Although best known as a conductor and educator, Dufallo began his career as a clarinetist. When he enrolled at UCLA in the 1950s, he was thought such an exceptional talent that composer and conductor Lukas Foss immediately invited Dufallo to join his cutting-edge Improvisation Chamber Ensemble. Taken under Foss’ wing, Dufallo later became associate conductor of the Buffalo Philharmonic from 1962-67, while Foss was its music director. “Richard was a very talented man,” Foss recalled Wednesday, “who will be remembered for what he did for contemporary music.”

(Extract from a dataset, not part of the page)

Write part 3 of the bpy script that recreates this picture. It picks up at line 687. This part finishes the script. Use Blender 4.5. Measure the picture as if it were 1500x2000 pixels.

Although Dufallo never became music director of an orchestra, he was noted throughout his career for guest appearances and recordings that included many premieres by such notable European avant-gardists as Karlheinz Stockhausen, Iannis Xenakis and Peter Maxwell Davies. But Dufallo also had an interest in opera. He headed the Metropolitan Opera’s short-lived “Mini-Met” from 1972-74, and he was a regular at the Cincinnati Opera and the New York City Opera.

Advertisement

Much of Dufallo’s career involved teaching at the Juilliard School and at the Aspen Music Festival, where he was in charge of contemporary music during the 1970s and ‘80s. At Aspen, Dufallo was affectionately dubbed “Hard-to-Follow” because of his insistence that classically trained musicians master new techniques.

He furthered the cause of modern music by producing “Tracking,” a book of personal interviews with composers, in 1989. And he was a composer on the side. A short, charming string quartet encore was heard earlier this month at the Ojai Festival when the FLUX Quartet made its West Coast debut. The composer’s son, Cornelius, is a member of the young New York string quartet.

Dufallo is survived by his wife, the pianist Pamela Mia Paul; another son, Basil, of Seattle; a daughter, Rene Kirby, of Los Angeles; and a sister, Kathryn Traczyk, of East Chicago, Ind.